### EXERCISE INPUT
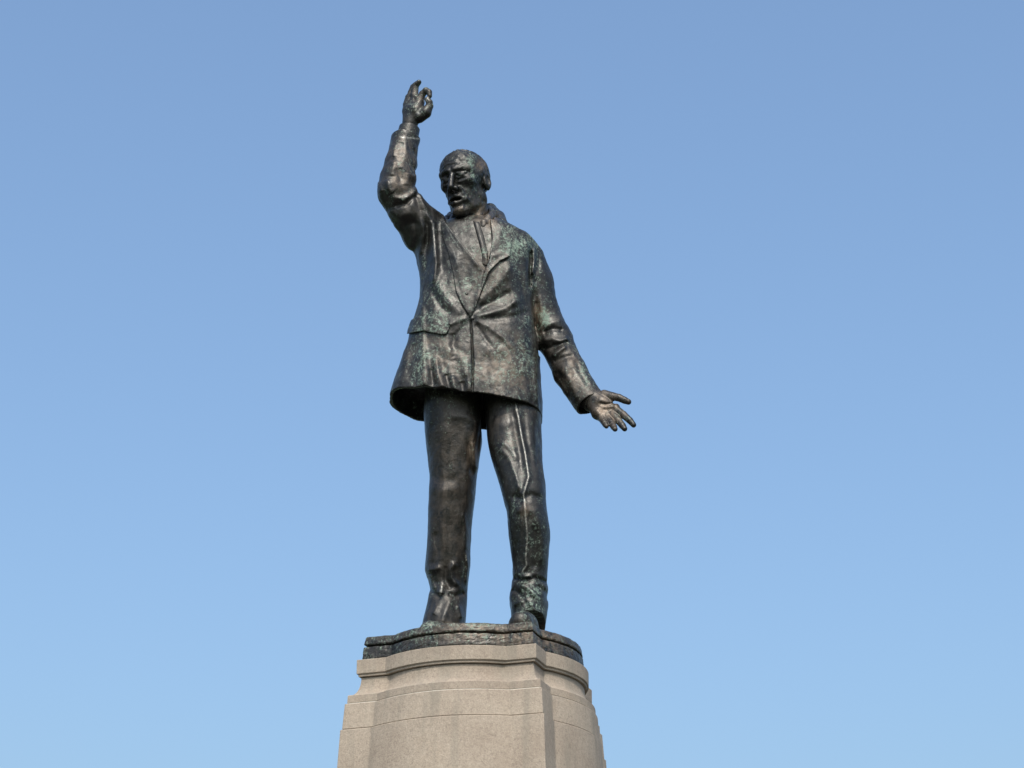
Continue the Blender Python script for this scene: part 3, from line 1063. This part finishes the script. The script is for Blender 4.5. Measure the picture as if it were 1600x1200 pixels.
# raised hand: palm towards the head, first finger bent over the thumb, the others rising
HAND_R = fingers([
    [(656, 158, 45, 6.6), (660, 147, 47, 5.8), (665.5, 141.5, 51, 5.4), (670.5, 144, 54, 4.8), (671.5, 150, 55, 3.9)],
    [(648, 158, 39, 6.8), (648, 144, 38, 6.0), (649.5, 134, 40, 5.3), (654.5, 128.5, 44, 4.3)],
    [(640, 159, 34, 6.6), (642.5, 145, 34, 5.7), (645.5, 136, 37, 4.9), (650.5, 131, 43, 4.0)],
    [(635.5, 163, 33, 6.0), (638, 152, 32, 5.2), (645, 149, 39, 4.6), (653, 154, 47, 4.0)],
    [(655, 183, 45, 10.0), (665, 176, 49, 9.6), (671, 166, 51, 6.4), (671, 160, 53, 5.4), (667.5, 155.5, 54, 4.4)]])
PALM_R = [[P(642, 192, 40, 11), P(650, 174, 43, 13), P(656, 160, 44, 8)], [P(641, 192, 39, 11), P(645, 174, 40, 11.5), P(648, 160, 39, 8)],
          [P(640, 192, 39, 10.5), P(641, 174, 38, 10), P(641, 161, 35, 7.5)], [P(639, 192, 38, 10), P(637, 174, 36, 8.5), P(636, 164, 34, 6.8)]]
WRIST_R = [P(618, 300, 48, 14), P(634, 222, 41, 12), P(641.5, 190, 40, 10.5)]
CORE = [[P(745, 360, -4, 24), P(745, 450, 0, 34), P(745, 560, 0, 34)], [P(745, 565, 0, 30), P(710, 640, 0, 22), P(706, 780, -13, 17), P(697, 965, -34, 13)],
        [P(745, 565, 0, 30), P(795, 640, 0, 22), P(822, 780, 36, 17), P(828, 965, 18, 13)], [P(745, 395, 0, 26), P(672, 368, 16, 18), P(618, 301, 48, 13)], [P(745, 395, 0, 26), P(822, 402, -4, 17), P(866, 530, -8, 13)]]


def hand(p, F, Pm, wr):
    d = None
    for c in Pm:
        e = chain(p, c, 0.015)
        d = e if d is None else smin(d, e, 0.014)
    d = smin(d, chain(p, wr, 0.02), 0.02)
    for i, f in enumerate(F):
        d = smin(d, chain(p, f, 0.004), 0.012 if i == 4 else 0.007)
    return d


def hand_left(p):
    d = hand(p, HAND_L, PALM_L, WRIST_L)
    u, v = project(p)
    f = folds(u, v, [([(936, 630), (946, 632), (957, 631), (963, 627)], 2.6, -2.8), ([(940, 640), (952, 641), (962, 638)], 3.0, -1.2), ([(931, 640), (937, 648)], 4, 1.5)])
    return d - f * (front(p) > 30)


def body(p):
    u, v = project(p)
    core = None
    for c in CORE:
        e = chain(p, c, 0.03)
        core = e if core is None else smin(core, e, 0.03)
    d = core
    q = head_local(p)
    hm = np.linalg.norm(q - A3(0, 0, -15), axis=1)
    i = hm < 105
    if i.any():
        hd = head_px(q[i])
        w = 0.9 * vnoise(q[i] * 0.01, 0.11, 2.2) + 0.55 * vnoise(q[i] * 0.01, 0.05, 8.2)
        # furrows of the forehead
        qq = q[i]
        w = w + 0.45 * np.sin(qq[:, 2] * 0.85 + 2.0 * vnoise(qq * 0.01, 0.12, 6.6) + 0.02 * qq[:, 0] ** 2 * 0.3) * np.exp(-((qq[:, 2] - 25) / 8) ** 2) * np.exp(-(qq[:, 0] / 20) ** 2) * (qq[:, 1] > 20)
        d = d.copy()
        d[i] = smin(d[i], (hd - w) * U, 0.03)
    i = (u > 840) & (v > 500) & (v < 720)
    if i.any():
        d[i] = smin(d[i], hand_left(p[i]), 0.01)
    i = (u < 720) & (v < 330)
    if i.any():
        d[i] = smin(d[i], hand(p[i], HAND_R, PALM_R, WRIST_R), 0.01)
    return d


lo, hi = box_px(585, 105, 1010, 975, 90, -70)
bd = bronze_part("body", body, (lo, hi), 0.0052, statue)


def hair(p):
    q = head_local(p)
    d = head_px(q)
    x, y, z = q.T
    # receding hairline: hair covers the crown thinly, the back and the sides down to the ear and nape
    line = y - (16 - 0.020 * x ** 2 + 0.0 * z)
    low = -12 - 0.25 * np.minimum(y, 0) * 0 - z
    side = np.where(y > -22, 13 - z, -34 - z)
    cover = np.maximum(line, side)
    str_ = 0.9 * np.sin(x * 0.9 + 2.2 * vnoise(q * 0.01, 0.09, 1.0)) + 0.7 * vnoise(q * 0.01, (0.03, 0.12, 0.12), 4.0)
    s = smax(d - 1.1 - 0.6 * str_, cover, 2.5)
    ear = ellipsoid(np.stack([np.abs(x), y, z], 1), (40, -12, -2), (9, 14, 20))
    s = smax(s, -ear, 2)
    return np.maximum(s, -(d + 2.5)) * U


bronze_part("hair", hair, box_px(675, 225, 785, 345, 90, -60), 0.0055, bd)

# --- shirt collar, coat collar, cuffs
NA, NB = HC + HY * (-11 * U) + HZ * (-36 * U), HC + HY * (-19 * U) + HZ * (-88 * U)


SC_ = [P(716, 352, 46, 3.5), P(704, 346, 22, 4.5), P(712, 334, -22, 5), P(742, 322, -34, 5), P(764, 326, -14, 5), P(769, 333, 14, 5.5), P(764, 341, 38, 5.5), P(755, 347, 50, 4.5)]


def collar_shirt(p):
    d = chain(p, SC_, 0.012)
    d = smin(d, chain(p, [(c - np.array((0, 0, 9 * U)), r * 1.15) for c, r in SC_], 0.012), 0.035)
    d = smin(d, cone(p, at(762, 340, 42), 5.5 * U, at(767, 352, 46), 4.5 * U), 0.03)      # folded point
    neck = cone(p, NA, 27.5 * U, NB, 31 * U)
    return smax(d, -neck, 0.008) - 0.5 * modelling(p)


bronze_part("shirt_collar", collar_shirt, box_px(685, 300, 795, 375, 90, -70), 0.0055, statue)
CC = [P(704, 350, 40, 4.5), P(694, 346, 10, 6.5), P(706, 338, -25, 8), P(738, 326, -42, 9), P(766, 327, -30, 9), P(779, 338, -5, 9), P(784, 349, 25, 8), P(779, 356, 48, 6)]


def collar_coat(p):
    d = chain(p, CC, 0.02)
    low = [(c - np.array((0, 0, 14 * U)) + np.array((0, 0, 0)), r * 1.1) for c, r in CC]
    d = smin(d, chain(p, low, 0.02), 0.05)
    neck = cone(p, NA, 30 * U, NB, 34 * U)
    d = smax(d, -neck, 0.01)
    return d - 0.7 * modelling(p)


bronze_part("coat_collar", collar_coat, box_px(672, 305, 805, 385, 80, -70), 0.006, jk)


def cuff_fn(a, b, ra, rb, t):
    def fn(p):
        d = cone(p, a, ra, b, rb)
        ax = (b - a) / np.linalg.norm(b - a)
        s = (p - a) @ ax
        L = np.linalg.norm(b - a)
        d = np.maximum(d, np.maximum(-s, s - L))
        return smax(d, -np.maximum(cone(p, a, ra - t, b, rb - t), -(s - L + 8 * U)), 0.004) - 0.2 * modelling(p)
    lo = np.minimum(a, b) - max(ra, rb) - 0.03
    hi = np.maximum(a, b) + max(ra, rb) + 0.03
    return fn, (lo, hi)


for a, b, ra, rb in ((at(635, 222, 41), at(640, 200, 40), 18.0 * U, 17.0 * U), (at(916, 618, 18), at(929, 628, 24), 19 * U, 18.5 * U)):
    fn, bb = cuff_fn(a, b, ra, rb, 3 * U)
    bronze_part("shirt_cuff", fn, bb, 0.005, statue)
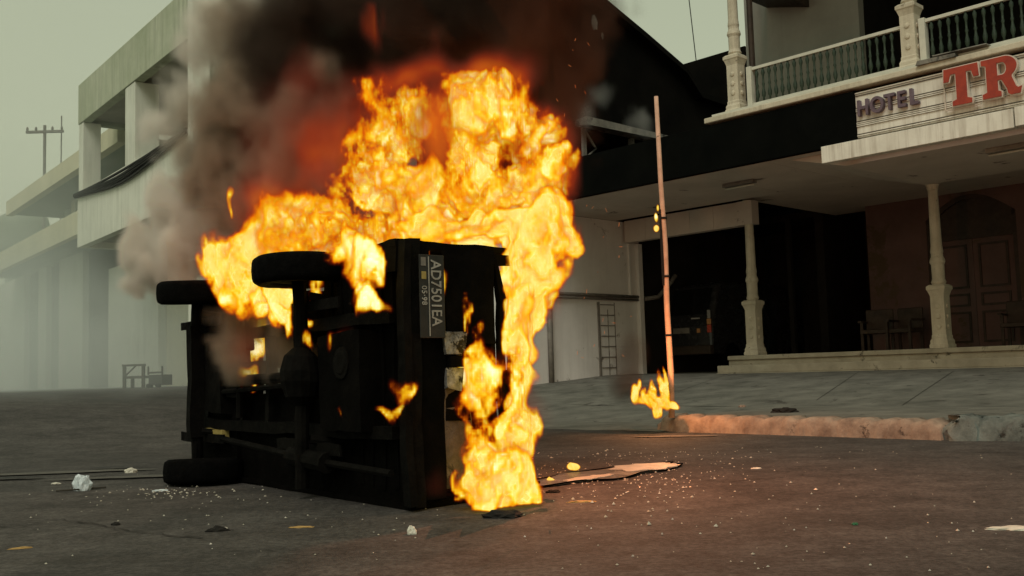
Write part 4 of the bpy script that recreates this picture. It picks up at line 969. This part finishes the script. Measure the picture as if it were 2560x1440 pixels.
carves = [B(1105, 255, 6.0, 45, 80, 1.8, .72), B(1080, 330, 6.0, 50, 90, 1.8, .74), B(1035, 410, 6.0, 85, 70, 1.8, .9), B(1255, 315, 5.9, 78, 46, 1.8, .76), B(1265, 375, 5.9, 58, 62, 1.8, .74), B(1380, 350, 5.8, 55, 45, 1.8, .9),
          B(935, 555, 6.2, 85, 42, 1.8, .85), B(1275, 530, 5.8, 75, 34, 1.8, .75), B(1425, 465, 5.9, 36, 50, 1.6, .7), B(1130, 350, 6, 34, 50, 1.8, .7),
          B(1242, 1085, 5.4, 32, 66, .4, .95), B(1150, 1160, 5.3, 24, 55, .3, .75), B(1205, 1000, 5.4, 40, 30, .4, .8), B(1235, 960, 5.4, 14, 70, .3, .9)]
blobs = [(b_[0], b_[1], b_[2]) + tuple(b_[3:4]) for b_ in blobs]; carves = [c_[:3] for c_ in carves]
# small flames on the underside: just off the plane of the underside
def U_(px, py, off, rpx, rpy, ry, amp):
    n_ = (CAR.to_3x3() @ Vector((0, 1, 0))); p0 = CAR @ Vector((0, off, 0)); c_ = on_plane(px, py, p0, n_); s_ = c_.y / FPX
    return ((c_.x, c_.y, c_.z), (rpx * s_ * 1.15, ry, rpy * s_ * 1.2), amp, 1.7)
for (xa, ya, xb, yb, ra, rb, of) in ((600, 640, 730, 835, 58, 14, -.12), (690, 660, 712, 780, 40, 18, -.12), (845, 610, 962, 775, 48, 20, -.14), (900, 640, 960, 700, 40, 26, -.12)):
    for k in range(7):
        u = k / 6; q_ = U_(xa + (xb - xa) * u, ya + (yb - ya) * u, of, ra + (rb - ra) * u, (ra + (rb - ra) * u) * 1.25, .10 - .04 * u, .92); blobs.append(q_[:3] + (1.5,))
blobs += [
          (tuple(CAR @ Vector((-.12, .25, 1.36))), (.06, .06, .09), .9, 2.5), (tuple(CAR @ Vector((-.05, .25, 1.22))), (.035, .03, .09), .9, 2.5), U_(620, 880, .45, 60, 110, .2, .5), U_(603, 880, .02, 26, 75, .09, .85), U_(622, 820, .1, 18, 60, .08, .7), U_(620, 945, .0, 14, 30, .06, .7), U_(860, 1045, -.05, 32, 16, .05, .75), U_(985, 995, -.06, 22, 48, .06, .85), U_(950, 1020, -.06, 28, 18, .05, .7),
          U_(850, 835, -.02, 26, 34, .05, .55), U_(785, 715, .02, 20, 24, .08, .75), U_(765, 795, .0, 14, 16, .05, .65), U_(640, 995, -.02, 7, 12, .03, .7)]
h = .0145; mn, mx_ = (-2.35, 4.85, .02), (.62, 7.25, 3.1)
hots = [c_[:3] for c_ in (B(1335, 590, 5.7, 140, 130, .7, .8), B(1200, 590, 5.8, 210, 50, .7, .7), B(1310, 740, 5.6, 95, 140, .6, .7), B(945, 470, 6.0, 70, 120, .9, .40), B(1220, 220, 5.8, 90, 50, .8, .3), B(1330, 310, 5.8, 70, 60, .8, .3), B(1180, 390, 5.8, 45, 80, .8, .4), B(760, 610, 6.2, 110, 50, .6, .35), B(1210, 1230, 5.1, 80, 50, .4, .35), B(1192, 900, 5.4, 40, 60, .3, .35))]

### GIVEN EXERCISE
Starting at the first line of the records above, set down each line exactly through the one that holds "530, -8, 13)]]". Omit pictures.

### EXPECTED OUTPUT
Continue the Blender Python script for this scene: part 3, from line 1063. This part finishes the script. The script is for Blender 4.5. Measure the picture as if it were 1600x1200 pixels.
# raised hand: palm towards the head, first finger bent over the thumb, the others rising
HAND_R = fingers([
    [(656, 158, 45, 6.6), (660, 147, 47, 5.8), (665.5, 141.5, 51, 5.4), (670.5, 144, 54, 4.8), (671.5, 150, 55, 3.9)],
    [(648, 158, 39, 6.8), (648, 144, 38, 6.0), (649.5, 134, 40, 5.3), (654.5, 128.5, 44, 4.3)],
    [(640, 159, 34, 6.6), (642.5, 145, 34, 5.7), (645.5, 136, 37, 4.9), (650.5, 131, 43, 4.0)],
    [(635.5, 163, 33, 6.0), (638, 152, 32, 5.2), (645, 149, 39, 4.6), (653, 154, 47, 4.0)],
    [(655, 183, 45, 10.0), (665, 176, 49, 9.6), (671, 166, 51, 6.4), (671, 160, 53, 5.4), (667.5, 155.5, 54, 4.4)]])
PALM_R = [[P(642, 192, 40, 11), P(650, 174, 43, 13), P(656, 160, 44, 8)], [P(641, 192, 39, 11), P(645, 174, 40, 11.5), P(648, 160, 39, 8)],
          [P(640, 192, 39, 10.5), P(641, 174, 38, 10), P(641, 161, 35, 7.5)], [P(639, 192, 38, 10), P(637, 174, 36, 8.5), P(636, 164, 34, 6.8)]]
WRIST_R = [P(618, 300, 48, 14), P(634, 222, 41, 12), P(641.5, 190, 40, 10.5)]
CORE = [[P(745, 360, -4, 24), P(745, 450, 0, 34), P(745, 560, 0, 34)], [P(745, 565, 0, 30), P(710, 640, 0, 22), P(706, 780, -13, 17), P(697, 965, -34, 13)],
        [P(745, 565, 0, 30), P(795, 640, 0, 22), P(822, 780, 36, 17), P(828, 965, 18, 13)], [P(745, 395, 0, 26), P(672, 368, 16, 18), P(618, 301, 48, 13)], [P(745, 395, 0, 26), P(822, 402, -4, 17), P(866, 530, -8, 13)]]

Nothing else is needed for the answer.